Callaba Engine is the API you use to run a live video workflow end to end: accept contribution over SRT servers and RTMP servers, work with NDI discovered devices and NDI adapters, start Restreams and Recordings, publish to Web players, create Video calls, and attach Storages for durable output.
The fastest way to use these docs is to follow the same path your operators follow during setup and incident response: where does the signal enter, how does it move, what state is it in now, where does it go next, and what must be saved. The live telemetry block below matters because contribution quality is not static. SRT bitrate, loss, buffering, and timing are the signals that tell you whether a problem starts at the sender, on the network path, or inside the receiving workflow.
This demo shows the kind of live statistics you can watch during a real contribution: bitrate, buffer delay, packet flow, receive capacity, and active streams. It is connected to the public demo endpoint at demo.callaba.io and updates from the same live event stream used by the product.
Most integrations touch several modules. Start at the first boundary that already exists in your system, then move downstream.
If you are onboarding a new system, the usual sequence is installation or instant launch, authorization, then the module at your workflow boundary.
The API is easier to understand if you treat modules as different kinds of operational objects rather than as one flat resource list.
This distinction matters in automation. You typically provision boundary resources once, operate live jobs per event or channel, read observed state continuously, and wire delivery and storage according to your distribution and retention requirements.

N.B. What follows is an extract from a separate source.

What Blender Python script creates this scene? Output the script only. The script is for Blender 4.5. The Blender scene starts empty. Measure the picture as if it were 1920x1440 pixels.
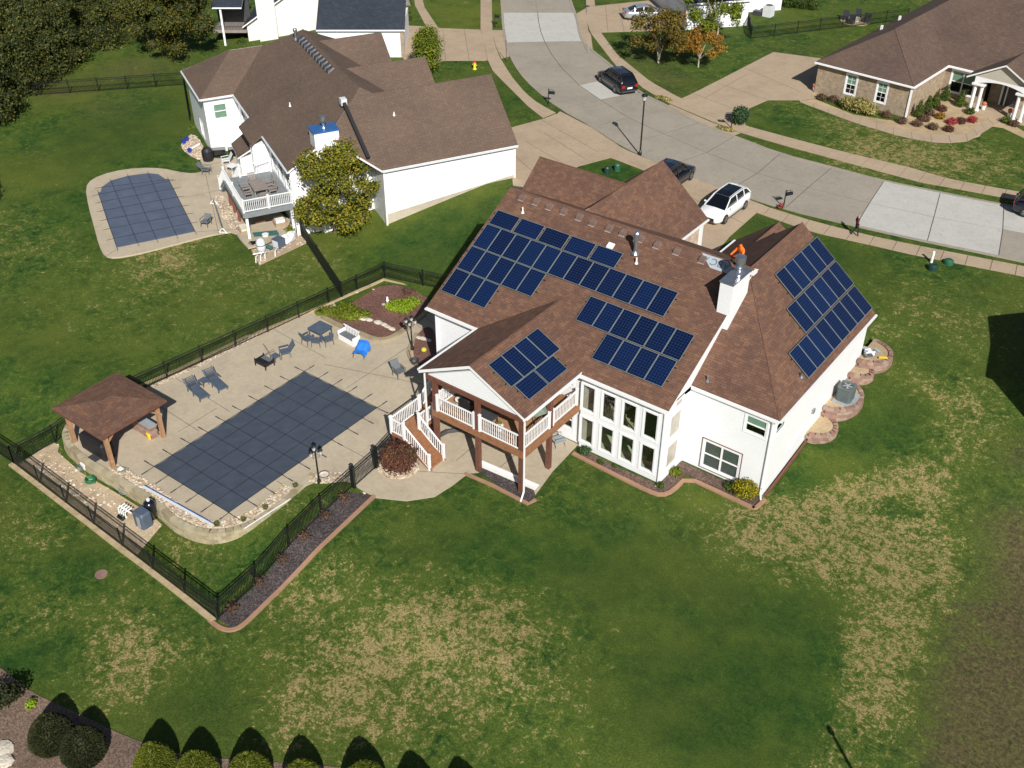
import bpy, bmesh, math, random
from mathutils import Vector, Matrix, Euler
random.seed(7)
R=math.radians
S=bpy.context.scene
COL=S.collection
# ---------------------------------------------------------------- camera
# drone 40 m above the lawn; world x runs along the back of the main house, y towards the street
FPX=2004.0; CAMZ=40.0
_th,_ro,_ps=R(36.04),R(-0.219),R(-36.85)
_fh=Vector((math.sin(_ps),math.cos(_ps),0)); _rt=Vector((math.cos(_ps),-math.sin(_ps),0)); _up=Vector((0,0,1))
CW=math.cos(_th)*_fh-math.sin(_th)*_up
_dn=-(math.sin(_th)*_fh+math.cos(_th)*_up)
CR=_rt*math.cos(_ro)+_dn*math.sin(_ro); CD=-_rt*math.sin(_ro)+_dn*math.cos(_ro)
CO=Vector((0,0,CAMZ))
cd=bpy.data.cameras.new('camera'); cam=bpy.data.objects.new('camera',cd); COL.objects.link(cam)
cam.matrix_world=Matrix(((CR.x,-CD.x,-CW.x,0),(CR.y,-CD.y,-CW.y,0),(CR.z,-CD.z,-CW.z,CAMZ),(0,0,0,1)))
cd.sensor_width=36; cd.lens=36*FPX/1920; cd.clip_end=4000; cd.clip_start=1
S.camera=cam
# ---------------------------------------------------------------- light
SUNV=Vector((math.cos(R(-40))*math.cos(R(36.5)),math.sin(R(-40))*math.cos(R(36.5)),math.sin(R(36.5))))
W=bpy.data.worlds.new('World'); S.world=W; W.use_nodes=True
wn=W.node_tree; sky=wn.nodes.new('ShaderNodeTexSky'); sky.sky_type='NISHITA'; sky.sun_disc=False
sky.sun_elevation=R(36.5); sky.sun_rotation=R(130)
bgn=wn.nodes['Background']; bgn.inputs['Strength'].default_value=0.05
wn.links.new(sky.outputs[0],bgn.inputs[0])
sl=bpy.data.lights.new('sun','SUN'); sl.energy=5.0; sl.angle=R(0.5); sl.color=(1,0.965,0.91)
so=bpy.data.objects.new('sun',sl); COL.objects.link(so); so.rotation_euler=SUNV.to_track_quat('Z','Y').to_euler()
so.location=(0,0,60)
vs=S.view_settings; vs.view_transform='Standard'; vs.look='None'; vs.gamma=1; vs.use_curve_mapping=False; vs.exposure=0.25
# ---------------------------------------------------------------- terrain
def _interp(x,pts):
    if x<=pts[0][0]: return pts[0][1]
    for (a,b),(c,d) in zip(pts,pts[1:]):
        if x<=c: return b+(d-b)*(x-a)/(c-a)
    return pts[-1][1]
YS=[(-130,88),(-110,80),(-90,73),(-79,68),(-70,60),(-60,53.5),(-56,51),(-50,48.8),(-37,47),(-24,47.5),(-15,46)]
YE=[(-130,112),(-110,98),(-90,86),(-75,72),(-60,64),(-50,62),(-37,60),(-24,61),(-15,62.5)]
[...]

For SRT contribution, a green status alone is not enough. Operators need to see whether bitrate is collapsing, receive buffer pressure is rising, packet delivery is uneven, or timing is drifting. Those signals tell you whether to tune the sender, inspect the network path, increase resiliency, or protect downstream Restreams, Recordings, and Web players from an unstable source.
Use the telemetry view as an early warning layer: it helps teams separate transport problems from application problems before viewers notice or archived files are affected.